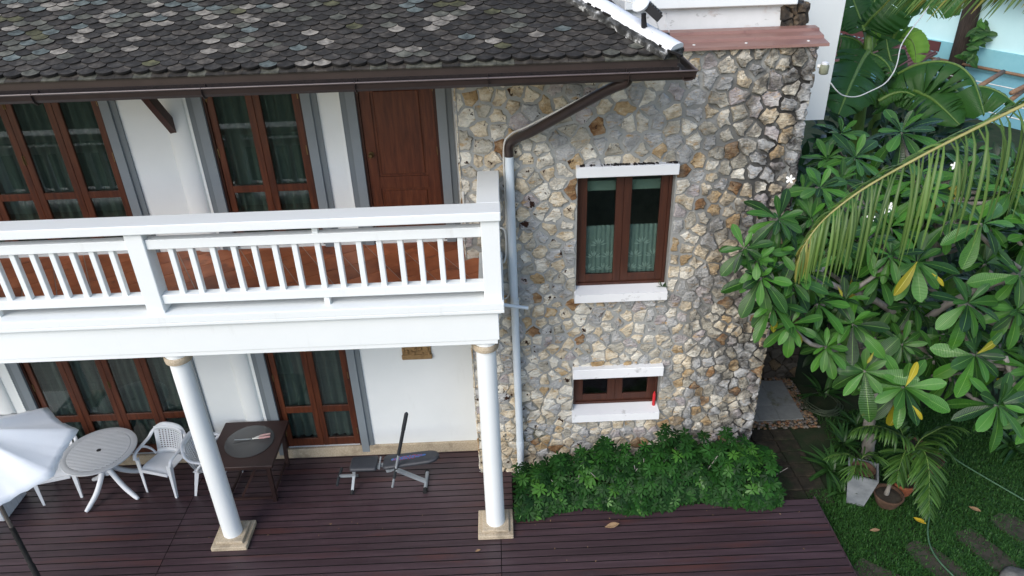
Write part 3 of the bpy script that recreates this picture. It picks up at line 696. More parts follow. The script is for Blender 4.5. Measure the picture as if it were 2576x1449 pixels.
for mt in ROOF:
    me = bpy.data.meshes.new('scale_tile'); me.from_pydata(TV, [], TF); me.materials.append(mt); me.materials.append(TEDGE); me.polygons.foreach_set('material_index', [0, 0]+[1]*(len(TF)-2)); me.update(); TM.append(me)
EXP = .0632; CPI = .159
rt = []; rr = random.Random(21)
patch = [(rr.uniform(-5.5, 1), rr.uniform(.25, 1.1), rr.uniform(.25, .6)) for _ in range(9)]
def tcol(x, y):
    d = max(0, min(1, (y-.05)/.8)); left = max(0, min(1, (.4-x)/4)); p = .09+.36*d*(.5+.6*left)
    if any((x-a)**2+((y-b)*1.6)**2 < c*c for a, b, c in patch): p += .16
    if rr.random() < p: return rr.choices([3, 4, 5, 6], [3.4, 2.2, .7+1.6*d, .9])[0]
    return rr.choices([0, 1, 2, 4], [3.2, 3, 2.4, .35])[0]
for k in range(0, 48):
    yk = EY+EXP*k+.012
    xo = (k % 2)*CPI/2
    for i in range(-62, 14):
        x = i*CPI+xo-.02
        if x > XR-(yk-EY)+.02 or x < -9.5: continue
        rt.append((k, x, yk))
nobj = 0; rb = {}
for k, x, yk in rt:
    y = yk; a = math.atan(.5016)-.125+rr.uniform(-.02, .02)
    p0 = Vector((x+rr.uniform(-.004, .004), y-.012, rz(y)+.017+rr.uniform(-.003, .003)))
    up_ = Vector((0, math.cos(a), math.sin(a))); nn = Vector((0, -math.sin(a), math.cos(a)))
    yaw = rr.uniform(-.03, .03); xx = Vector((math.cos(yaw), 0, 0))+up_*math.sin(yaw); yy = nn.cross(xx).normalized(); xx = yy.cross(nn)
    M4 = Matrix.Identity(4); org = p0+yy*.165
    for i in range(3): M4[i][0], M4[i][1], M4[i][2], M4[i][3] = xx[i], yy[i], nn[i], org[i]
    c = tcol(x, y)
    if 0 <= k <= 7 and -4.7 < x and nobj < 300: putm('tile', TM[c], roof, M4); nobj += 1
    else: rb.setdefault(c, []).append(M4)
rest = MB()
for c, ms in rb.items():
    for M4 in ms:
        rest.add([M4@Vector(v) for v in TV], TF, 7); rest.m[-len(TF)] = c; rest.m[-len(TF)+1] = c
for i in range(-120, 24):                   # straight starter course along the eave
    x = i*.159
    if x > XR-.06 or x < -9.5: continue
    sc_ = MB(); a = AL-.09; y0_, z0_ = EY-.012, rz(EY)-.004
    rest.obox((x, y0_+.04*math.cos(a), z0_+.04*math.sin(a)), (Vector((1, 0, 0)), Vector((0, math.cos(a), math.sin(a))), Vector((0, -math.sin(a), math.cos(a)))), .078, .05, .006, rr.choice((1, 2, 2, 4)))
# the end slope past the hip
for k in range(0, 30):
    xk = XR-EXP*k+.02
    for i in range(0, 24):
        y = EY+i*CPI+(k % 2)*CPI/2
        if y < EY+(XR-xk)-.02 or y > 3.1: continue
        a = AL-.075; up_ = Vector((-math.cos(a), 0, math.sin(a))); nn = Vector((math.sin(a), 0, math.cos(a))); xx = up_.cross(nn)
        org = Vector((xk, y, EZ+.5016*(XR-xk)+.014))+up_*.165
        M4 = Matrix.Identity(4)
        for q in range(3): M4[q][0], M4[q][1], M4[q][2], M4[q][3] = xx[q], up_[q], nn[q], org[q]
        rest.add([M4@Vector(v) for v in TV], TF, 7); rest.m[-len(TF)+1] = rr.choices([0, 1, 2, 3], [4, 3, 2, .5])[0]
o = rest.build('upper_tiles', ROOF+[TEDGE], roof); o['kind'] = 'stuff'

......

Your objective
Print the full listing exactly, dropping the pictures.

Answer to the task
Write part 3 of the bpy script that recreates this picture. It picks up at line 696. More parts follow. The script is for Blender 4.5. Measure the picture as if it were 2576x1449 pixels.
for mt in ROOF:
    me = bpy.data.meshes.new('scale_tile'); me.from_pydata(TV, [], TF); me.materials.append(mt); me.materials.append(TEDGE); me.polygons.foreach_set('material_index', [0, 0]+[1]*(len(TF)-2)); me.update(); TM.append(me)
EXP = .0632; CPI = .159
rt = []; rr = random.Random(21)
patch = [(rr.uniform(-5.5, 1), rr.uniform(.25, 1.1), rr.uniform(.25, .6)) for _ in range(9)]
def tcol(x, y):
    d = max(0, min(1, (y-.05)/.8)); left = max(0, min(1, (.4-x)/4)); p = .09+.36*d*(.5+.6*left)
    if any((x-a)**2+((y-b)*1.6)**2 < c*c for a, b, c in patch): p += .16
    if rr.random() < p: return rr.choices([3, 4, 5, 6], [3.4, 2.2, .7+1.6*d, .9])[0]
    return rr.choices([0, 1, 2, 4], [3.2, 3, 2.4, .35])[0]
for k in range(0, 48):
    yk = EY+EXP*k+.012
    xo = (k % 2)*CPI/2
    for i in range(-62, 14):
        x = i*CPI+xo-.02
        if x > XR-(yk-EY)+.02 or x < -9.5: continue
        rt.append((k, x, yk))
nobj = 0; rb = {}
for k, x, yk in rt:
    y = yk; a = math.atan(.5016)-.125+rr.uniform(-.02, .02)
    p0 = Vector((x+rr.uniform(-.004, .004), y-.012, rz(y)+.017+rr.uniform(-.003, .003)))
    up_ = Vector((0, math.cos(a), math.sin(a))); nn = Vector((0, -math.sin(a), math.cos(a)))
    yaw = rr.uniform(-.03, .03); xx = Vector((math.cos(yaw), 0, 0))+up_*math.sin(yaw); yy = nn.cross(xx).normalized(); xx = yy.cross(nn)
    M4 = Matrix.Identity(4); org = p0+yy*.165
    for i in range(3): M4[i][0], M4[i][1], M4[i][2], M4[i][3] = xx[i], yy[i], nn[i], org[i]
    c = tcol(x, y)
    if 0 <= k <= 7 and -4.7 < x and nobj < 300: putm('tile', TM[c], roof, M4); nobj += 1
    else: rb.setdefault(c, []).append(M4)
rest = MB()
for c, ms in rb.items():
    for M4 in ms:
        rest.add([M4@Vector(v) for v in TV], TF, 7); rest.m[-len(TF)] = c; rest.m[-len(TF)+1] = c
for i in range(-120, 24):                   # straight starter course along the eave
    x = i*.159
    if x > XR-.06 or x < -9.5: continue
    sc_ = MB(); a = AL-.09; y0_, z0_ = EY-.012, rz(EY)-.004
    rest.obox((x, y0_+.04*math.cos(a), z0_+.04*math.sin(a)), (Vector((1, 0, 0)), Vector((0, math.cos(a), math.sin(a))), Vector((0, -math.sin(a), math.cos(a)))), .078, .05, .006, rr.choice((1, 2, 2, 4)))
# the end slope past the hip
for k in range(0, 30):
    xk = XR-EXP*k+.02
    for i in range(0, 24):
        y = EY+i*CPI+(k % 2)*CPI/2
        if y < EY+(XR-xk)-.02 or y > 3.1: continue
        a = AL-.075; up_ = Vector((-math.cos(a), 0, math.sin(a))); nn = Vector((math.sin(a), 0, math.cos(a))); xx = up_.cross(nn)
        org = Vector((xk, y, EZ+.5016*(XR-xk)+.014))+up_*.165
        M4 = Matrix.Identity(4)
        for q in range(3): M4[q][0], M4[q][1], M4[q][2], M4[q][3] = xx[q], up_[q], nn[q], org[q]
        rest.add([M4@Vector(v) for v in TV], TF, 7); rest.m[-len(TF)+1] = rr.choices([0, 1, 2, 3], [4, 3, 2, .5])[0]
o = rest.build('upper_tiles', ROOF+[TEDGE], roof); o['kind'] = 'stuff'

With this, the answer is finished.